Party, Government, and Media Monopolized by the DPP

United Daily News, August 6, 2020


Recently, President Tsai Ing-wen asked its members to take actions to disprove the saying that “full governance leads to corruption” at the ruling Democratic Progressive Party’s (DPP) National Congress. However, the facts show that DPP legislators gave special favors to specific businessmen, and pro-DPP examiners inclined to grab specific bids, the pro-DPP public relations company devoured state-enterprises tenders, constructing a beautiful facade of Tsai administration’s governance. Is this the script that the whole people expect?


Although the government agencies have repeatedly claimed that bidding processes are just and fair, but the selection of examiners are doubtful in the process. Some former DPP staff workers had unusually high chances of being selected. A few examiners can even monopolize tens of billions dollars’ worth of bids while their own bids were reviewed by a clique of inner circles. Taiwan claims to have lots of talented people, then why the government tenders must go through those same examiners again and again?


The chances of SET TV and Formosa TV (FTV)’s win of government bids are alarmingly high. Even in the prime-time political commentary shows, the topics and angles of criticizing the opposition party oftentimes were strikingly similar, as if following the same script. From the top to the bottom, a structural monopoly has been formed, and the nation’s resources lopsided. It all seems a legitimate game, but is it in line with social perception?


The members of the National Communications Commission (NCC) convened the first meeting with a new lineup yesterday, and the television channel rearrangement proposal was passed. SET iNews channel made a big leap forward from channel 88 to 48 (closer to other news channels). The DPP used to demand that political parties, the government, and the military withdraw from all kinds of media when the DPP was the opposition party. Nowadays the triad of party, government and media is like a family. In contrast to the NCC’s extremely friendly decision yesterday, the people may have to use magnifiers and tinted glasses to watch NCC operation in the future.


The opposition Kuomintang (KMT) and the public opinion criticized the Tsai government for hiring “toadyish examiners” in the biddings, favoring designated media and PR companies. But the DPP rebutted the KMT’s double standards yesterday.

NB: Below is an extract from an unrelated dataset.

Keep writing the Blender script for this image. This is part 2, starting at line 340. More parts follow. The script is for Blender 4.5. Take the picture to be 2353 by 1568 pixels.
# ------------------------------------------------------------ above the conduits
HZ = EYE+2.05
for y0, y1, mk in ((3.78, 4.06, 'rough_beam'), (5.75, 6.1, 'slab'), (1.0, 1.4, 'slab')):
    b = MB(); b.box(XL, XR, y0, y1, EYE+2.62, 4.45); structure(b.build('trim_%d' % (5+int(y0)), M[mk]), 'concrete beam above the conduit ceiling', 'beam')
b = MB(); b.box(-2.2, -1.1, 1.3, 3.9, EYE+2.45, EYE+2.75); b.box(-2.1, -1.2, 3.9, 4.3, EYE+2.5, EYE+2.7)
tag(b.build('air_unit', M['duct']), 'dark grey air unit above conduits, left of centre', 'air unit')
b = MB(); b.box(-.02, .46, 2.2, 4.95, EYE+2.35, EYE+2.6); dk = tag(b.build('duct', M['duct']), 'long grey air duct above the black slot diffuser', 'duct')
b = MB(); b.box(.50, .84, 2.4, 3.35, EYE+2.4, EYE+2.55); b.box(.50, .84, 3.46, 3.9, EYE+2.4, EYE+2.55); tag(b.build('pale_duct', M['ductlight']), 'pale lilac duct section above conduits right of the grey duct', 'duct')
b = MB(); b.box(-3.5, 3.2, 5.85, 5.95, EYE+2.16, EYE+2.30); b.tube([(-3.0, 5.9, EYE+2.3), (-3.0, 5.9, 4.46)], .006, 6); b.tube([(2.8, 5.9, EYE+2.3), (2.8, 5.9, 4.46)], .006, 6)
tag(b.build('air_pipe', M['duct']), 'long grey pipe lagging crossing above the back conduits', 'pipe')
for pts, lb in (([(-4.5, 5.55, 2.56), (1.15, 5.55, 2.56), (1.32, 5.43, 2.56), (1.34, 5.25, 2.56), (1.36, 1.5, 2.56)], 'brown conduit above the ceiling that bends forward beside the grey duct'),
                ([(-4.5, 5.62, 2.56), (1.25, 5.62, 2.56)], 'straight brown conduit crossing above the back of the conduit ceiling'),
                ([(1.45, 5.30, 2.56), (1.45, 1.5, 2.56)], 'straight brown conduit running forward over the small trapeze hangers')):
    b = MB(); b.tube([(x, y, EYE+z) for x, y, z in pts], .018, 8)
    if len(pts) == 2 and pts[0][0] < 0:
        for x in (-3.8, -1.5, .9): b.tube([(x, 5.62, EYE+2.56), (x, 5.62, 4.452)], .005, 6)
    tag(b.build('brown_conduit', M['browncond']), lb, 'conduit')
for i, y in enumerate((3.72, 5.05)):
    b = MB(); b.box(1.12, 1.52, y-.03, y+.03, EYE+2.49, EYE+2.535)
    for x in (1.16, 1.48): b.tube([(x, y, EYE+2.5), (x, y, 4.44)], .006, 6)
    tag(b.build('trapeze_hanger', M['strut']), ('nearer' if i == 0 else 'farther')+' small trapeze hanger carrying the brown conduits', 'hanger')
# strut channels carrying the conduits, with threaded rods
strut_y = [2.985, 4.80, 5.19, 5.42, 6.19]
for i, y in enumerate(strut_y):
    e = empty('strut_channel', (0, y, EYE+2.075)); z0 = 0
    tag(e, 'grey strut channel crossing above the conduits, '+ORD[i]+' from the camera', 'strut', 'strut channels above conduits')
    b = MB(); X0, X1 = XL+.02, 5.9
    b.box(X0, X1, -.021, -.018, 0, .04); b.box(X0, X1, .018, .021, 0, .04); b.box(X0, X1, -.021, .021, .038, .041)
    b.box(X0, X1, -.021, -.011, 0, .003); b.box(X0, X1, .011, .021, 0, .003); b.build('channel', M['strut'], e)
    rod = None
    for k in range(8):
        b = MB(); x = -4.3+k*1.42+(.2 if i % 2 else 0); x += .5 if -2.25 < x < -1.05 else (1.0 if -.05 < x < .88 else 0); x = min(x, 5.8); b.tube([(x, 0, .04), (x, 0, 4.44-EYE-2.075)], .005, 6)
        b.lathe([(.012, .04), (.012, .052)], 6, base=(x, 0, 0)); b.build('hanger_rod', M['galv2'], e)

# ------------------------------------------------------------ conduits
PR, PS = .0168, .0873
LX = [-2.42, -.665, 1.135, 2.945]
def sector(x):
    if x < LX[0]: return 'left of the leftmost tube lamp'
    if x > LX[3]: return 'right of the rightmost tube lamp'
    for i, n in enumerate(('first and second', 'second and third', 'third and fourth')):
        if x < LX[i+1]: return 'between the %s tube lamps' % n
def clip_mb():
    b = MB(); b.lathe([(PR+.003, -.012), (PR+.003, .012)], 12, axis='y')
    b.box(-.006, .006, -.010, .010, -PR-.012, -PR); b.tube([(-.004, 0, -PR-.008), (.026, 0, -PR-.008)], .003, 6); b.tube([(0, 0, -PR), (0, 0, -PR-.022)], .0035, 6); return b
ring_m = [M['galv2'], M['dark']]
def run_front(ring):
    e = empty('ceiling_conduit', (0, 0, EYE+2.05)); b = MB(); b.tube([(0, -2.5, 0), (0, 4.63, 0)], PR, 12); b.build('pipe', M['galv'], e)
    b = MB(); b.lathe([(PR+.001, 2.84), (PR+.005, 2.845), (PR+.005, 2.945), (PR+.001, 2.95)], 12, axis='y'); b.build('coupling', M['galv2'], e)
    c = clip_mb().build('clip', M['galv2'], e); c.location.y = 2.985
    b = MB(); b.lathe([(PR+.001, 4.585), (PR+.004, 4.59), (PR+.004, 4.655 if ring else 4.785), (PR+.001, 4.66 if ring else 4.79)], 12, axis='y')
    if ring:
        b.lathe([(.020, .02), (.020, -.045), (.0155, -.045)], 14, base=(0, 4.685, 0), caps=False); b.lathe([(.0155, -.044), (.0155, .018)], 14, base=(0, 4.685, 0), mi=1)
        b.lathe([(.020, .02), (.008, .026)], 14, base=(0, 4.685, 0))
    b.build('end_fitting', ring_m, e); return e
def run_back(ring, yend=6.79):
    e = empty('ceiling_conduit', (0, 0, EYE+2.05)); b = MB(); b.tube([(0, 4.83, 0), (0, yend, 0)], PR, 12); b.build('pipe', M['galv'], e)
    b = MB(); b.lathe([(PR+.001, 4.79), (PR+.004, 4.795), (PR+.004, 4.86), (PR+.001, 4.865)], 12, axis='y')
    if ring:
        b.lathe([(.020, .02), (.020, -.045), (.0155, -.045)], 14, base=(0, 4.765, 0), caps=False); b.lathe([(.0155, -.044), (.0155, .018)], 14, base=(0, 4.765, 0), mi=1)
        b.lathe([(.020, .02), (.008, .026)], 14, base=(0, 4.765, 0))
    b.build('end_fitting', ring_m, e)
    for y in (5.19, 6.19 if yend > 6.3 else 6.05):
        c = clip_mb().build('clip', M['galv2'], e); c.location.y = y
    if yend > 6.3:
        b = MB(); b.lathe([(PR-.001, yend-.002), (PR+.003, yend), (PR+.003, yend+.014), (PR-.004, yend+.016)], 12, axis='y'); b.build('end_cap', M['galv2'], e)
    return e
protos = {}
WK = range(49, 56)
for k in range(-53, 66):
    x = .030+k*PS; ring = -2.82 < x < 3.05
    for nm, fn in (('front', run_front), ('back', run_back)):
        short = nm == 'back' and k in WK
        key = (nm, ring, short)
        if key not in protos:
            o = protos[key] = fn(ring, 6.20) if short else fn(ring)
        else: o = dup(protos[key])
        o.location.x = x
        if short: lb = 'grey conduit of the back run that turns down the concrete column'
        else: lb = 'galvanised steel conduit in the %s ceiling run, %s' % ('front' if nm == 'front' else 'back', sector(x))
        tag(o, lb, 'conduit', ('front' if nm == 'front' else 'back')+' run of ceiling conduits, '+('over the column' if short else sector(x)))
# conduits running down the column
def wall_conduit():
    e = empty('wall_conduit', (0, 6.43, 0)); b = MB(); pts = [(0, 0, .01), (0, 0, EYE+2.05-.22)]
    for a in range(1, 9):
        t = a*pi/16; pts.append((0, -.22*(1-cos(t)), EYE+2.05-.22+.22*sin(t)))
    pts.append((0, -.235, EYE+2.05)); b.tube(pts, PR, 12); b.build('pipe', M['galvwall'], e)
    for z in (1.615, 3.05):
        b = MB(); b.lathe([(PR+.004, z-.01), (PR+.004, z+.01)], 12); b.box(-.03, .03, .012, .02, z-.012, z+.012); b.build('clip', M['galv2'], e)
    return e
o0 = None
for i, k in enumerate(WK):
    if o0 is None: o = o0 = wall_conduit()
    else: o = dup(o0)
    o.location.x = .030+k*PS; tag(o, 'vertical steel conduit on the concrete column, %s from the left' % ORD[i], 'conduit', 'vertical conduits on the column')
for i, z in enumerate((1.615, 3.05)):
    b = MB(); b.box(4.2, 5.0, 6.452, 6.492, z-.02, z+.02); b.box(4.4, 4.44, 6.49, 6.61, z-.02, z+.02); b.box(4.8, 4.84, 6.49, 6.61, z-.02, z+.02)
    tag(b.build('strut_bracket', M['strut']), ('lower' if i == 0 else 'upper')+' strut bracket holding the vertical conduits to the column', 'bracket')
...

National resources and media channels are not historical legacies. The DPP is now fully in power, and has more room to establish a normalized government mechanism. The bad habits of the KMT in the past do not justify the DPP’s copying them, and even turn the rules into a cheap witch hunt game in the end. Recently, President Tsai reiterated DPP’s long-forgotten motto of “clean, diligent, loving homeland.” Does it imply that the DPP is getting further and further away from its simplest script?